Broch vandals could be caught on camera

By RYAN TAYLOR

HISTORIC Scotland will be asked to install CCTV cameras at Lerwick’s Clickimin Broch to help curb the wave of vandalism that has blighted the ancient monument.

Members of the town’s community council agreed to request the cameras after the agency proposed sending education officers to primary schools to inform pupils of the monument’s true significance.

Council members had hoped the gate and fence over the entrance of the broch could be made higher to help deter future incidents of vandalism. They put forward their request to Historic Scotland, which owns the site.
But the agency’s regional works manager, Gavin Douglas, said a larger fence would be “unsightly” and would “take away greatly from the setting of the monument and the approach for the visitor”.

In a letter to the community council’s clerk, Katrina Semple, he said education officers could be sent to primary schools to build up a fuller understanding of the broch.

“In even quite troublesome areas, such as Craigmillar in Edinburgh, this approach has given some very positive results,” he said.

“I have requested that they try a similar scheme at Sound and Bell’s Brae Primaries to see if this can also improve the situation.”

The suggestion was met with dismay at Monday’s community council meeting at the Town Hall.

Attending the meeting was Lerwick South member Jonathan Wills, who described Historic Scotland’s response as “a fairly unhelpful letter”.

He added: “This is a major national monument. The vandalism that is happening there is a disgrace and brings shame on Shetland.

“The bairns in Lerwick’s two primary schools are very well aware of the broch.

“We should ask Historic Scotland to install cameras there. If this was Edinburgh Castle or Holyrood Parliament they would be doing it.

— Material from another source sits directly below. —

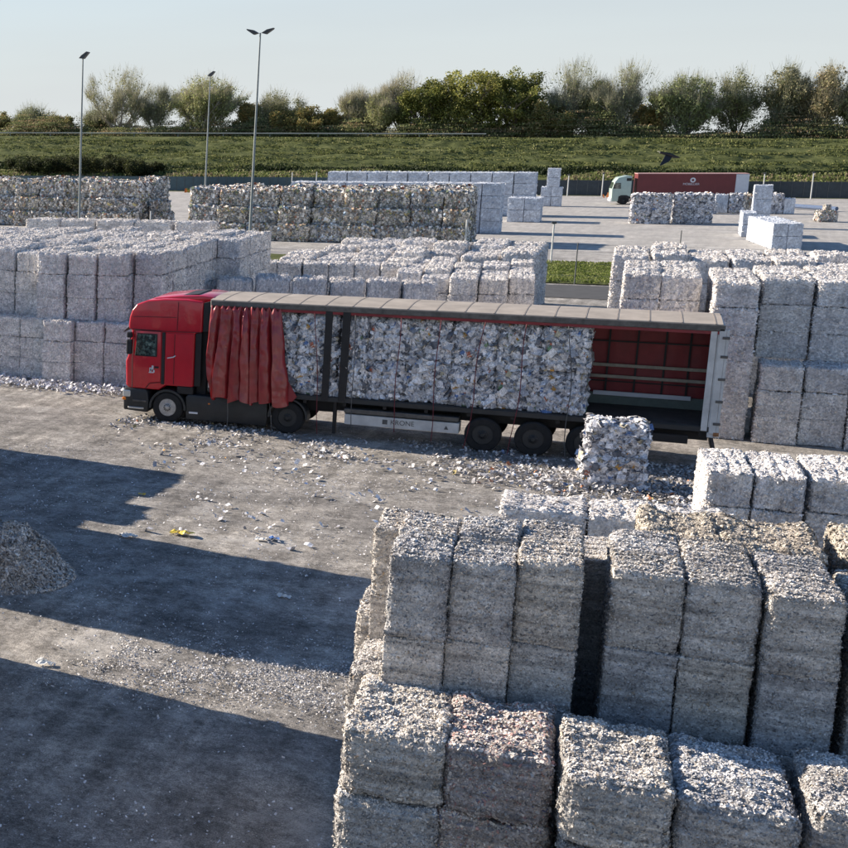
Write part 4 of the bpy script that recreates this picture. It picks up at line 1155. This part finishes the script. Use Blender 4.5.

“This shows total complacency and I propose we should write to Mr Douglas and ask him to reconsider and come up with a more effective suggestion.”

Fellow councillor Gussie Angus said visiting primary schools would fail to deal with the vandals causing havoc at the broch.

He said there was evidence that “substantial stones” had been shifted at the site, and said that “certainly wouldn’t be down to primary pupils”.

Historic Scotland’s custodianship of the Clickimin Broch has not been without controversy.

In recent months the agency rejected calls for a visitor centre and car park to be developed near the broch.

Lights around the broch are regularly smashed, with repairs totalling some £1,000 every two years.